The posts on the wall of the event show mixed emotions about the event. Some say jumping in Mirror Lake is becoming redundant, while others back the jump and the cause.

In an email that Javaune Adams-Gaston, vice president for student life, sent to students Thursday afternoon, she advised students not to jump into Mirror Lake on Friday.

“It’s dangerous,” Adams-Gaston said. “The area is slippery, crowded and inadequately lighted; the water is dirty and there are unseen hazards; many participants will be intoxicated and not using good judgment. People get hurt.”

Safety isn’t the only conern.

Some students who think the jump in honor of Tressel takes away from the meaning behind the traditional Mirror Lake jump even created a separate Facebook group titled “Keep Mirror Lake Jump Sacred to Michigan Week.”

 

“Proposing a jump every time something significant happens is unoriginal,” Adams-Gaston said in the email.

There were 1,910 guests attending and more than 3,700 guests awaiting reply on Facebook as of 9:30 p.m Wednesday.

The information section of this group says, “Don’t get cute and create events in honor of something recent that everyone cares about. Stop tarnishing a day we all love and just jump once.”

Ellia said the tradition of the official Mirror Lake Jump, which takes place annually during Beat Michigan Week, can never be tarnished.

“The tradition will always be there, but Tressel is one of the greatest coaches Ohio State has had and he’s leaving,” Ellia said. “Nothing formal was done to say goodbye and what a better way for a non-formal school to do it.”

Ellia is hoping for a turnout similar to the jump in reaction to the death of Osama bin Laden.

Marissa Mittelman, a first-year in nursing, is marked as attending on Facebook but has not decided if she will jump Friday.

“I’ll jump if my friends go with me,” Mittelman said.

Mittelman predicts that at least a couple hundred people will show.

“People here always end up coming to this kind of stuff,” Mittelman said.
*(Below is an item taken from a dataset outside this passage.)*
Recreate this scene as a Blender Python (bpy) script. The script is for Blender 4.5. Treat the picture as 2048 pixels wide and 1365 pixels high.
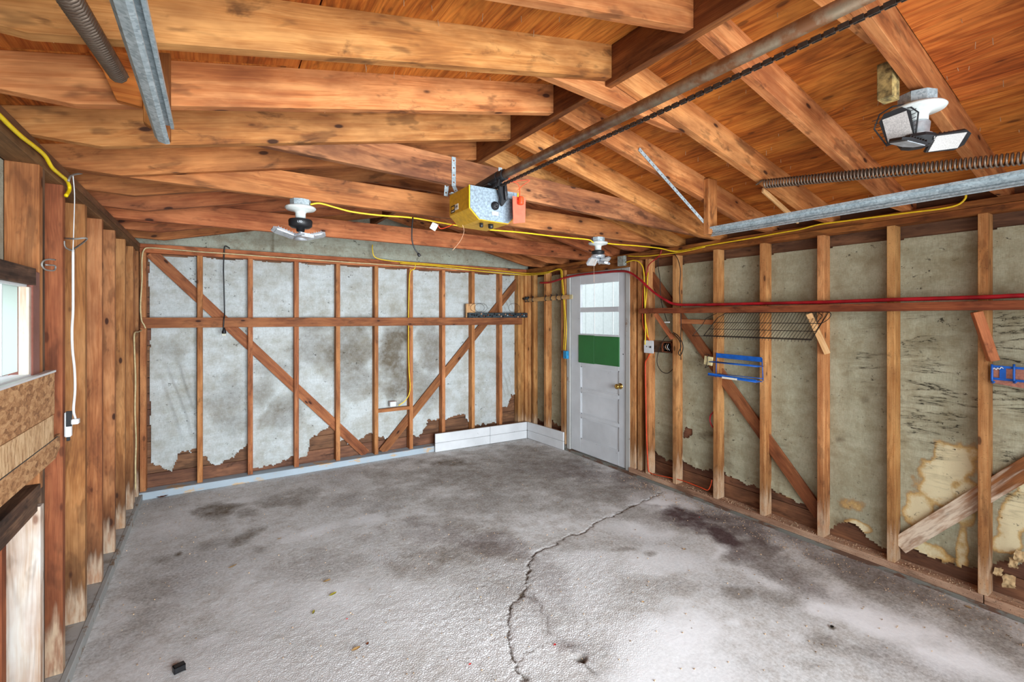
import bpy, bmesh, math, random
import numpy as np
from mathutils import Vector, Matrix

random.seed(7)
R = random.Random(11)
for o in list(bpy.data.objects):
    bpy.data.objects.remove(o, do_unlink=True)
scn = bpy.context.scene
COL = scn.collection

# ------------------------------------------------------------------ camera
FPX, HZ, CH, YAW = 925.0, 636.0, 1.55, math.radians(32.7)
cam = bpy.data.cameras.new('camera'); camo = bpy.data.objects.new('camera', cam); COL.objects.link(camo)
camo.location = (0, 0, CH); camo.rotation_euler = (math.pi/2, 0, -YAW)
cam.sensor_width = 36; cam.lens = 36*FPX/2048; cam.shift_y = -(682.5-HZ)/2048
cam.clip_start = 0.02; cam.clip_end = 100
scn.camera = camo
# ------------------------------------------------------------------ world, lights, exposure
scn.view_settings.view_transform = 'Standard'; scn.view_settings.look = 'None'
scn.view_settings.gamma = 1.0; scn.view_settings.use_curve_mapping = False
scn.view_settings.exposure = 0.0
w = bpy.data.worlds.new('overcast'); scn.world = w; w.use_nodes = True
w.node_tree.nodes['Background'].inputs[0].default_value = (0.86, 0.93, 1.0, 1)
w.node_tree.nodes['Background'].inputs[1].default_value = 3.4

def area(name, loc, target, sx, sy, power, col):
    l = bpy.data.lights.new(name, 'AREA'); l.shape = 'RECTANGLE'; l.size = sx; l.size_y = sy
    l.energy = power; l.color = col
    o = bpy.data.objects.new(name, l); COL.objects.link(o); o.location = loc
    o.rotation_euler = (Vector(target)-Vector(loc)).to_track_quat('-Z', 'Y').to_euler()
    return o
dl = area('doorway_daylight', (1.1, -0.85, 1.35), (1.35, 5.0, 1.0), 2.6, 1.4, 72, (0.86, 0.94, 1.0)); dl.data.spread = math.radians(75)
dl = area('doorway_skylight', (1.3, -0.9, 1.3), (1.6, 3.0, 0.8), 2.6, 1.5, 42, (0.86, 0.94, 1.0))
area('added_room_fill', (1.2, 0.2, 1.25), (1.7, 4.2, 2.5), 1.4, 1.0, 13, (0.90, 0.96, 1.0))  # added soft fill towards the far ceiling; the garage has no such lamp

# ------------------------------------------------------------------ projection helpers (camera calibrated on the room)
SY, CY = math.sin(YAW), math.cos(YAW)
def rayd(px, py):
    a = (px-1024)/FPX
    return SY+CY*a, CY-SY*a, (HZ-py)/FPX
def onx(px, py, X):
    dx, dy, dz = rayd(px, py); d = X/dx; return Vector((X, dy*d, CH+dz*d))
def ony(px, py, Y):
    dx, dy, dz = rayd(px, py); d = Y/dy; return Vector((dx*d, Y, CH+dz*d))
def onz(px, py, Z):
    dx, dy, dz = rayd(px, py); d = (Z-CH)/dz; return Vector((dx*d, dy*d, Z))
def proj(X, Y, Z):
    dep = np.maximum(X*SY+Y*CY, 0.05)
    return 1024+FPX*(X*CY-Y*SY)/dep, HZ-FPX*(Z-CH)/dep

# ------------------------------------------------------------------ materials
def lin(c):
    r = []
    for v in c:
        v /= 255.0
        r.append(v/12.92 if v <= 0.04045 else ((v+0.055)/1.055)**2.4)
    return (*r, 1.0)
class NT:
    def __init__(s, name):
        s.m = bpy.data.materials.new(name); s.m.use_nodes = True
        s.t = s.m.node_tree; s.n = s.t.nodes; s.b = s.n['Principled BSDF']
    def add(s, typ, **kw):
        n = s.n.new(typ)
        for k, v in kw.items(): setattr(n, k, v)
        return n
    def link(s, a, b): s.t.links.new(a, b)
    def math(s, op, a, b=None, clamp=False):
        n = s.add('ShaderNodeMath', operation=op); n.use_clamp = clamp
        for i, v in enumerate((a, b)):
            if v is None: continue
            if isinstance(v, (int, float)): n.inputs[i].default_value = v
            else: s.link(v, n.inputs[i])
        return n.outputs[0]
    def mix(s, f, a, b, bt='MIX'):
        n = s.add('ShaderNodeMix', data_type='RGBA', blend_type=bt)
        for i, v in ((0, f), (6, a), (7, b)):
            if isinstance(v, (int, float)): n.inputs[i].default_value = v
            elif isinstance(v, tuple): n.inputs[i].default_value = v
            else: s.link(v, n.inputs[i])
        return n.outputs[2]
    def ramp(s, f, stops):
        n = s.add('ShaderNodeValToRGB'); e = n.color_ramp.elements
        while len(e) < len(stops): e.new(0.5)
        for el, (p, c) in zip(e, stops):
            el.position = p; el.color = c if isinstance(c, tuple) else (c, c, c, 1)
        s.link(f, n.inputs[0]); return n.outputs[0]
    def noise(s, vec, scale, detail=4, rough=0.55, dist=0.0):
        n = s.add('ShaderNodeTexNoise'); n.inputs['Scale'].default_value = scale
        n.inputs['Detail'].default_value = detail; n.inputs['Roughness'].default_value = rough
        n.inputs['Distortion'].default_value = dist; s.link(vec, n.inputs['Vector']); return n.outputs[0]
    def mapping(s, vec, sc, loc=(0, 0, 0)):
        n = s.add('ShaderNodeMapping'); n.inputs['Scale'].default_value = sc; n.inputs['Location'].default_value = loc
        s.link(vec, n.inputs['Vector']); return n.outputs[0]
    def bump(s, h, strength=0.3, dist=0.01):
        n = s.add('ShaderNodeBump'); n.inputs['Strength'].default_value = strength
        n.inputs['Distance'].default_value = dist; s.link(h, n.inputs['Height']); s.link(n.outputs[0], s.b.inputs['Normal'])
    def objvec(s):
        tc = s.add('ShaderNodeTexCoord'); oi = s.add('ShaderNodeObjectInfo')
        v = s.add('ShaderNodeVectorMath', operation='SCALE'); v.inputs[0].default_value = (37.0, 19.0, 53.0)
        s.link(oi.outputs['Random'], v.inputs['Scale'])
        a = s.add('ShaderNodeVectorMath', operation='ADD'); s.link(tc.outputs['Object'], a.inputs[0]); s.link(v.outputs[0], a.inputs[1])
        return a.outputs[0], oi.outputs['Random']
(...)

OSU police did not return multiple requests for comment Wednesday.

Ellia said if he shows up and the cops are there, he will not jump, but he thinks students could work with the OSU police.

“I think after a successful Chittshow, that they know that students can have a good time and still be under control,” Ellia said.

Whether the police allow students to jump in Mirror Lake, Ellia would like to see students attend to show support.

“We wouldn’t have had the great Mirror Lake jumps the last 10 years had it not been for him,” Ellia said.